Data provided |
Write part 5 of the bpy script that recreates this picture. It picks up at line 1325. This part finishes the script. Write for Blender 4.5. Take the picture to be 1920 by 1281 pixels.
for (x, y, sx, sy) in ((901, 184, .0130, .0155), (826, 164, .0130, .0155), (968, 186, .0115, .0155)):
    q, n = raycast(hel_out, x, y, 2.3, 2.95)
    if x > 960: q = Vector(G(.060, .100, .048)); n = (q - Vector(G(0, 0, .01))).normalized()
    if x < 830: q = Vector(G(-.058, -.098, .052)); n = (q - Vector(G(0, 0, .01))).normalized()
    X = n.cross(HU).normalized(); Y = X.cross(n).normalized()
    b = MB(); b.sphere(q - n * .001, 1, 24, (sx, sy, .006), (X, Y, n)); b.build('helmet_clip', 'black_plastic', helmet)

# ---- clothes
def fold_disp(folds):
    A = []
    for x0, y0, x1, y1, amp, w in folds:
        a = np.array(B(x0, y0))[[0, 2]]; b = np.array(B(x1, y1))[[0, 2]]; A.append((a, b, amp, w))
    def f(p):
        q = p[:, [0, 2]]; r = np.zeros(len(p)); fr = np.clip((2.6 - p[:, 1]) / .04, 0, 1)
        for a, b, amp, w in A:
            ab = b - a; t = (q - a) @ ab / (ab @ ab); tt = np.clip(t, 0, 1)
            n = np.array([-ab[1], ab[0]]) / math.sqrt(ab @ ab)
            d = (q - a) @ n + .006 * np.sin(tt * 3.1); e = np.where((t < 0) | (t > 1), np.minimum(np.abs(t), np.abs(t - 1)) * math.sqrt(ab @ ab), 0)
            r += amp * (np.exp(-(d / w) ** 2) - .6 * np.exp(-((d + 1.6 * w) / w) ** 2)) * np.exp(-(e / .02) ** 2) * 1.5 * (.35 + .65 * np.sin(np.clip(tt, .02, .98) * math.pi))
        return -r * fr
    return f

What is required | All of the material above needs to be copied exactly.

Reply |
Write part 5 of the bpy script that recreates this picture. It picks up at line 1325. This part finishes the script. Write for Blender 4.5. Take the picture to be 1920 by 1281 pixels.
for (x, y, sx, sy) in ((901, 184, .0130, .0155), (826, 164, .0130, .0155), (968, 186, .0115, .0155)):
    q, n = raycast(hel_out, x, y, 2.3, 2.95)
    if x > 960: q = Vector(G(.060, .100, .048)); n = (q - Vector(G(0, 0, .01))).normalized()
    if x < 830: q = Vector(G(-.058, -.098, .052)); n = (q - Vector(G(0, 0, .01))).normalized()
    X = n.cross(HU).normalized(); Y = X.cross(n).normalized()
    b = MB(); b.sphere(q - n * .001, 1, 24, (sx, sy, .006), (X, Y, n)); b.build('helmet_clip', 'black_plastic', helmet)

# ---- clothes
def fold_disp(folds):
    A = []
    for x0, y0, x1, y1, amp, w in folds:
        a = np.array(B(x0, y0))[[0, 2]]; b = np.array(B(x1, y1))[[0, 2]]; A.append((a, b, amp, w))
    def f(p):
        q = p[:, [0, 2]]; r = np.zeros(len(p)); fr = np.clip((2.6 - p[:, 1]) / .04, 0, 1)
        for a, b, amp, w in A:
            ab = b - a; t = (q - a) @ ab / (ab @ ab); tt = np.clip(t, 0, 1)
            n = np.array([-ab[1], ab[0]]) / math.sqrt(ab @ ab)
            d = (q - a) @ n + .006 * np.sin(tt * 3.1); e = np.where((t < 0) | (t > 1), np.minimum(np.abs(t), np.abs(t - 1)) * math.sqrt(ab @ ab), 0)
            r += amp * (np.exp(-(d / w) ** 2) - .6 * np.exp(-((d + 1.6 * w) / w) ** 2)) * np.exp(-(e / .02) ** 2) * 1.5 * (.35 + .65 * np.sin(np.clip(tt, .02, .98) * math.pi))
        return -r * fr
    return f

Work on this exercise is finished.